Out of Wedlock

Many years ago, I attended a large church in Portland, Oregon.  I’d often bring others to church with me – both male and female.  For several months I took one young woman with me each Sunday morning.

After a few months, my “friend” began showing that she was pregnant.  Now, everyone in the church knew that I wasn’t married . . . but here I was with a pregnant woman to whom I wasn’t married.  Oh, you know there were whispers!  None of these good people ever confronted me or questioned me or even hinted at anything.  In fact, a long time passed without me knowing that people were talking about me and my pregnant girlfriend.

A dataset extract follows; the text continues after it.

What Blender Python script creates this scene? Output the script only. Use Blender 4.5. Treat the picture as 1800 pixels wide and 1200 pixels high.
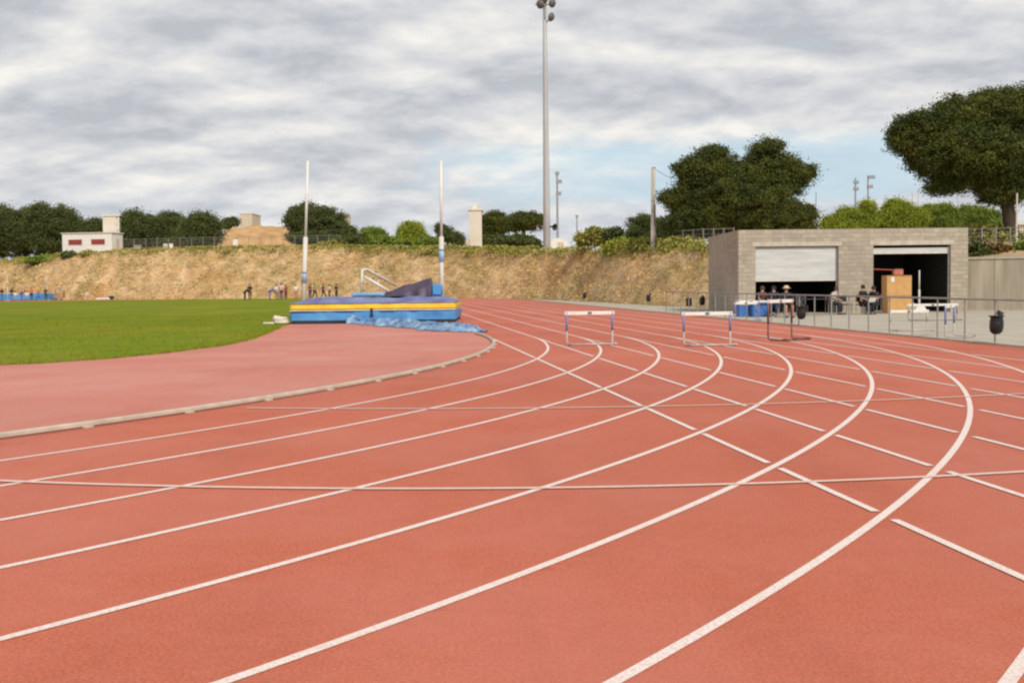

I was teaching a class at the church, and my students knew my girlfriend and liked her.  Someone from the class pulled me aside one day and asked if I was aware of the tongues that were wagging.  I was oblivious.  When my student told me what he’d been hearing, I almost died.

My near death wasn’t the result of impregnating my girlfriend out of wedlock.  My near death was caused by the fact that my “girlfriend” was my sister who was having a baby with her husband.

Someone once asked if I was much into exercise.  I’d laugh and say that my workout routine consisted of jumping to conclusions.  I was joking, but there are sure a lot of people who make that joke a reality.

It’s very easy to make assumptions and people and circumstances.  It’s very easy to accuse people and think the worst of them without knowing the story.  It’s very easy to judge and condemn others unfairly and think the worst about them.

Why is it so hard for us to mind our own business and treat others with the same grace and respect that we’d want?

Be merciful, just as your Father also is merciful.  Judge not, and you shall not be judged.  Condemn not, and you shall not be condemned.  Forgive, and you will be forgiven  (Luke 6:36-37, NKJV).


One thought on “Out of Wedlock

  1. Hi Richard. I love this post. A couple years ago, I left the church in order to shred the scales (blatant Narnia reference) off my heart that had stuck due to the church influences I’d been a part of for 40 years (I kept me “some Jesus”). I’ve been thinking a lot about “walking the talk,” and even wrote a humorous story about communication which had been inspired by a seasoned church goer (a friend) who misinterpreted a couple of things I said and verbally and publically attacked me (“I Think I Heard You Say”). Thank you for speaking the truth in love. All the best.